The international operation that led to the destruction of a ransomware-based extortion network and the arrest of several people suspected of being part of the criminal group that ran it showed that the result would not have been possible without the adoption of methods more typical of clandestine and military operations than of judicial investigations.

This consideration raises the question of the legal instrument’s actual efficacy to counter attacks that, due to their nature, must be annulled as soon as possible, also with reprisal actions. It is impossible to allow them to continue for as long as it takes to conclude a judicial process, even if only in the first instance.
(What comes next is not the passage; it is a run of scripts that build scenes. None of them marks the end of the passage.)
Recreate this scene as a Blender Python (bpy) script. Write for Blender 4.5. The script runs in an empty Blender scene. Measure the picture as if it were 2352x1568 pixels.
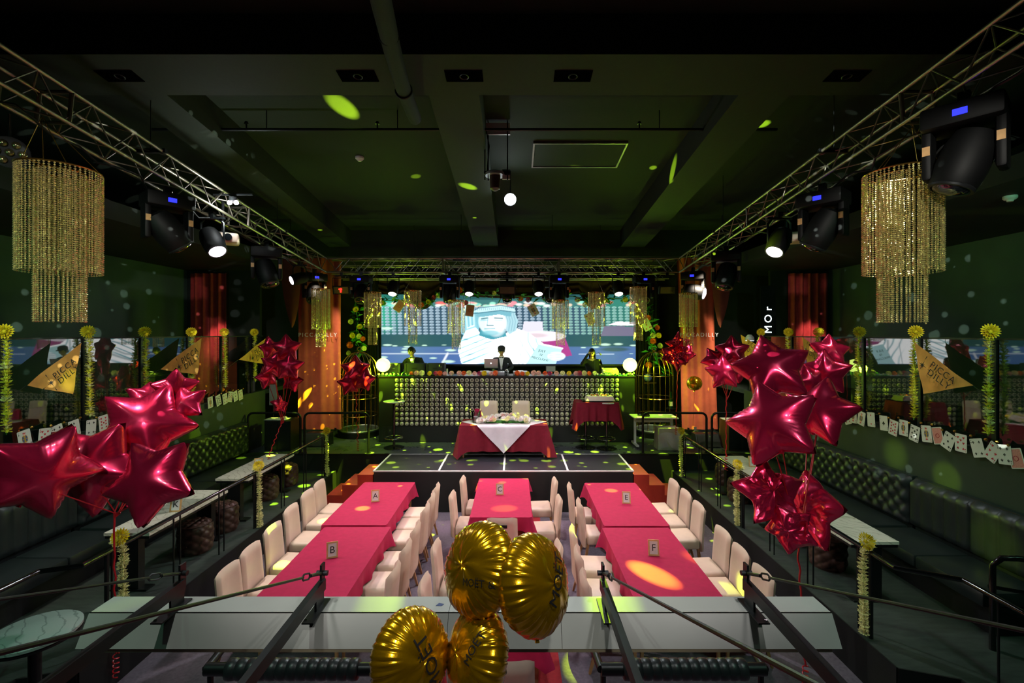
import bpy, bmesh, math, random
import numpy as np
from mathutils import Vector, Matrix, Euler
random.seed(7)
PI = math.pi
R = math.radians
S = bpy.context.scene
COL = S.collection

# ---------------------------------------------------------------- camera
F, CX, CY, EYE = 1080.0, 1183.0, 765.0, 3.5      # focal length and vanishing point in photo pixels, eye height in metres
cam = bpy.data.objects.new('camera', bpy.data.cameras.new('camera'))
COL.objects.link(cam)
cam.location = (0, 0, EYE)
cam.rotation_euler = (PI / 2, 0, 0)
cam.data.sensor_width = 36.0
cam.data.lens = F / 2352 * 36
cam.data.shift_x = -(CX - 1176) / 2352
cam.data.shift_y = (CY - 784) / 2352
cam.data.clip_start = 0.05
S.camera = cam

# ---------------------------------------------------------------- world, exposure
S.view_settings.view_transform = 'Standard'
S.view_settings.look = 'None'
S.view_settings.exposure = 0.0
S.view_settings.gamma = 1.0
S.view_settings.use_curve_mapping = False
W = bpy.data.worlds.new('world')
S.world = W
W.use_nodes = True
W.node_tree.nodes['Background'].inputs[0].default_value = (0.02, 0.05, 0.03, 1)
W.node_tree.nodes['Background'].inputs[1].default_value = 0.05
S.cycles.use_denoising = True
S.cycles.use_adaptive_sampling = True
S.cycles.adaptive_threshold = 0.09
S.cycles.light_sampling_threshold = 0.03
S.cycles.max_bounces = 5
S.cycles.diffuse_bounces = 2
S.cycles.glossy_bounces = 3
S.cycles.transmission_bounces = 4
S.cycles.transparent_max_bounces = 8
S.cycles.sample_clamp_indirect = 4.0
S.cycles.sample_clamp_direct = 0.0
S.cycles.caustics_reflective = False
S.cycles.caustics_refractive = False


def at(px, py, d):
    return Vector(((px - CX) * d / F, d, EYE - (py - CY) * d / F))


def onz(px, py, z):
    return at(px, py, F * (EYE - z) / (py - CY))


def onx(px, py, x):
    return at(px, py, x * F / (px - CX))


def lin(h):
    h = h.lstrip('#')
    o = []
    for i in (0, 2, 4):
        c = int(h[i:i + 2], 16) / 255
        o.append(c / 12.92 if c <= 0.04045 else ((c + 0.055) / 1.055) ** 2.4)
    return o


# ---------------------------------------------------------------- stage lights and added fill spots (beams that have no other geometry than their lamp)
YG = (0.62, 1.0, 0.03)


def spot(loc, target, color, power, angle, blend=0.4, radius=0.06, gobo=None):
    L = bpy.data.lights.new('stage_or_fill_beam', 'SPOT')
    L.energy = power
    L.color = color
    L.spot_size = R(angle)
    L.spot_blend = blend
    L.shadow_soft_size = radius
    o = bpy.data.objects.new('stage_or_fill_beam', L)
    COL.objects.link(o)
    o.location = loc
    o.rotation_euler = (Vector(target) - Vector(loc)).to_track_quat('-Z', 'Y').to_euler()
    if gobo:
        scale, r0, r1, rnd = gobo
        L.use_nodes = True
        nt = L.node_tree
        em = nt.nodes['Emission']
        tc = nt.nodes.new('ShaderNodeTexCoord')
        sp = nt.nodes.new('ShaderNodeSeparateXYZ')
        nt.links.new(tc.outputs['Normal'], sp.inputs[0])
        cb = nt.nodes.new('ShaderNodeCombineXYZ')
        for k in (0, 1):
            dv = nt.nodes.new('ShaderNodeMath')
            dv.operation = 'DIVIDE'
            nt.links.new(sp.outputs[k], dv.inputs[0])
            nt.links.new(sp.outputs[2], dv.inputs[1])
            nt.links.new(dv.outputs[0], cb.inputs[k])
        vo = nt.nodes.new('ShaderNodeTexVoronoi')
        vo.voronoi_dimensions = '2D'
        vo.inputs['Scale'].default_value = scale
        vo.inputs['Randomness'].default_value = rnd
        nt.links.new(cb.outputs[0], vo.inputs['Vector'])
        # every dot has its own size
        sc_ = nt.nodes.new('ShaderNodeSeparateColor')
        nt.links.new(vo.outputs['Color'], sc_.inputs[0])
        ad = nt.nodes.new('ShaderNodeMath')
        ad.operation = 'MULTIPLY_ADD'
        nt.links.new(sc_.outputs[0], ad.inputs[0])
        ad.inputs[1].default_value = r1 - r0
        ad.inputs[2].default_value = r0
        df = nt.nodes.new('ShaderNodeMath')
        df.operation = 'SUBTRACT'
        nt.links.new(ad.outputs[0], df.inputs[0])
        nt.links.new(vo.outputs['Distance'], df.inputs[1])
        mr = nt.nodes.new('ShaderNodeMapRange')
        mr.inputs['From Min'].default_value = 0
        mr.inputs['From Max'].default_value = 0.06
        nt.links.new(df.outputs[0], mr.inputs['Value'])
        nt.links.new(mr.outputs[0], em.inputs['Strength'])
    return o


def point(loc, color, power, radius=0.05):
    L = bpy.data.lights.new('lamp_glow', 'POINT')
    L.energy = power
    L.color = color
    L.shadow_soft_size = radius
    o = bpy.data.objects.new('lamp_glow', L)
    COL.objects.link(o)
    o.location = loc
    return o


WARM = (1.0, 0.88, 0.86)
# key wash over the tables from the heads on the two side trusses and the back truss
spot((-4.3, 6.95, 4.80), (-1.0, 6.9, 0.7), WARM, 360, 75, 0.6)
spot((3.75, 7.15, 4.80), (0.8, 7.1, 0.7), WARM, 360, 75, 0.6)
spot((-4.3, 9.6, 4.55), (-0.9, 8.3, 0.7), WARM, 330, 60, 0.6)
spot((3.6, 10.4, 4.4), (0.3, 8.4, 0.8), WARM, 300, 60, 0.6)
for px in (903, 1078, 1237, 1420):
    p = at(px, 690, 10.9)
    spot(p, (p.x * 0.8 - 0.1, 8.2, 0.7), (1.0, 0.70, 0.78), 240, 62, 0.5)
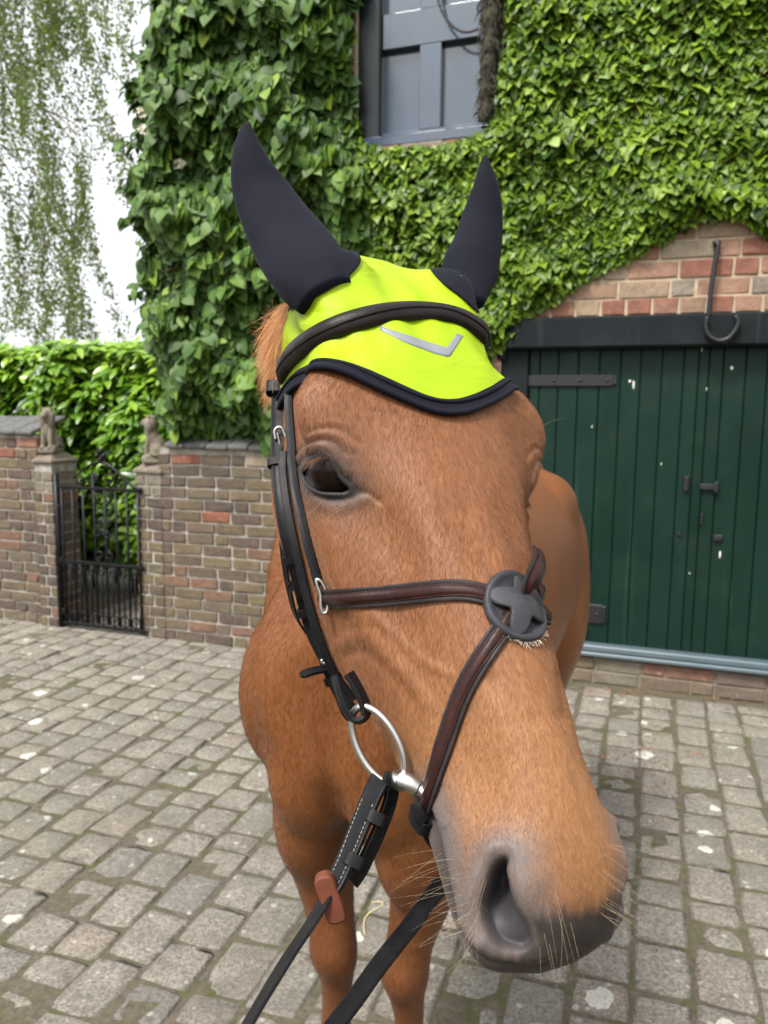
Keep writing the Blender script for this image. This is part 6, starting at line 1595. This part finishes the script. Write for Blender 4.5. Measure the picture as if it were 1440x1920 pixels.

The response of the US legal system has been to change the legal status of ransomware attacks into a matter of national security. It has allowed the adoption of methods and resources that the judiciary could not have used. However, it will be essential to see how courts will handle, in practice, the contradictions of evidence collected using methods incompatible with the fair trial rules. It will also be interesting to see how institutional actions (with the support of private operators) of hack back can be legally justified. Finally, it will now be essential to see whether a similar debate will open at the EU level.

Finally, the ransomware attacks have highlighted that fundamental choices for the Italian national cloud cannot be postponed, with particular reference to the preservation of technological sovereignty through the use of open source technologies, as the other Member States have already decided to do.